Kathryn Bigelow’s ‘Detroit’ Is One Of The Most Confronting Films Of 2017

The latest film from Academy Award-winning director Kathryn Bigelow might be based on a real life horror story from 50 years ago, but there’s almost never been a more powerful time to tell it than 2017.

Detroit, out next month, tells the story of what happened during a fateful night at the Algiers Motel, during the Detroit riots of 1967.

Over the course of one night, a swathe of white, uniformed officers stormed the Algiers Motel and turned out the occupants, lining them up and playing a “death game” to force someone – anyone – to confess to being a sniper.

By morning, three unarmed black men were shot dead. Nobody was ever charged, and no gun was ever found.

At a time when the President of the United States is publicly sparring with black NFL players taking a knee against the shooting of unarmed black men, when ‘fake news’ has become a catch-cry for stories those in power disagree with, and when white supremacy groups are feeling brave enough to crawl out of the woodwork and into broad daylight, it feels more important than ever that a story like this gets told.

“We still have people who are not treated fairly and left behind – minorities and women and so on and so forth,” Anthony Mackie, who plays Greene, one of the men caught up at the Algiers Motel, told PEDESTRIAN.TV.

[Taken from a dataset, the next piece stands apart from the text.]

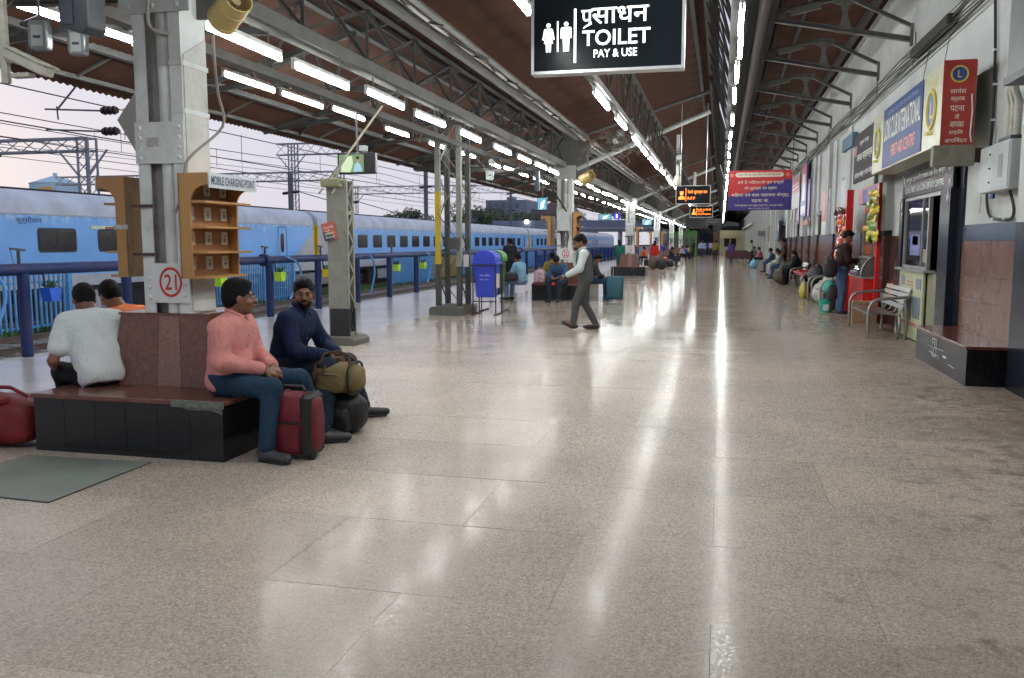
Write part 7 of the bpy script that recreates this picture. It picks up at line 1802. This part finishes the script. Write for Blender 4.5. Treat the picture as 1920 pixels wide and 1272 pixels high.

“We’re the generation of change. We’re at a point now where we can right our wrongs and go into the next phase of our lives being open minded and understanding and compassionate towards our fellow man. And Detroit puts you in a position to raise that conversation, we put it at an equal platform where everyone can have it.”

For Will Poulter, who plays the cop ring-leading his colleagues into witness intimidation, harassment, and murder, playing such a amoral person absolutely took its toll.

“There was a moment on set when Will broke down crying,” says Algee Smith, who plays the real-life character Larry Reed. “He looked at Kathryn and asked, ‘How many more times do we have to do this scene because it’s hurting me’. And that made the rest of us pretty much fall apart. I tried to give him a hug but then I just broke down with him. And I thought, if somebody can feel all that pain and emotion just acting, how much more painful must it have been in real life?”

For his part, Poulter couldn’t relate to his character at all, and instead had to rely on “understanding the negative”, researching what it meant to be a cop in 1967 Detroit.

“As far as my own preparations go, I researched the socio-political climate of Detroit, and America at that time,” he said. “What it was to be a policeman on the force in ’67, a force that was 95 percent white… Things like that are, I think, key to breaking into the psychology of my character. Then you add some sociopathic tendencies, and I guess you get [my character] Krauss.”

Mark Boal, the Oscar-winning screenwriter and producer behind the script, undertook a huge amount a research when researching this film, tracking down and interviewing key witnesses to the riots before settling on the story of the Algiers Motel.

Three of the witnesses – Melvin Dismukes (played in the film by Star Wars star John Boyega), Larry Reed (Smith) and Julie Ann Hysell (Game of ThronesHannah Murray) – provided extensive interviews to help the team piece together the events from different perspectives.

They also signed on as consultants to ensure the film was as accurate as possible, with Hysell being present for pretty much all of it.

“I kind of stayed my distance, because I felt so uncomfortable about reenacting her reality,” Mackie told P.TV. “She was very pleasant as a woman, but very understanding of the situation that we were in. It wasn’t as emotional for her as I know it would be for me.”

“She was incredibly strong, her composure throughout the process was crazy,” added Poulter. “Shooting those scenes took a toll on all of us, I cannot even fathom what it was like for her.”

In fact, Hysell says that the only time she lost it was when they filmed the moment the “not guilty” verdict was read aloud in court.

“I literally had to leave the set,” she says. “Those people were murdered. In cold blood. They were murdered and the cops were acquitted.

“That’s why this was such an important story to tell. I’d like people to look at this story and say, ‘Yes, it’s time that things changed.’ That’s what I’d like to see happen.”

Detroit opens in Australian cinemas on November 9.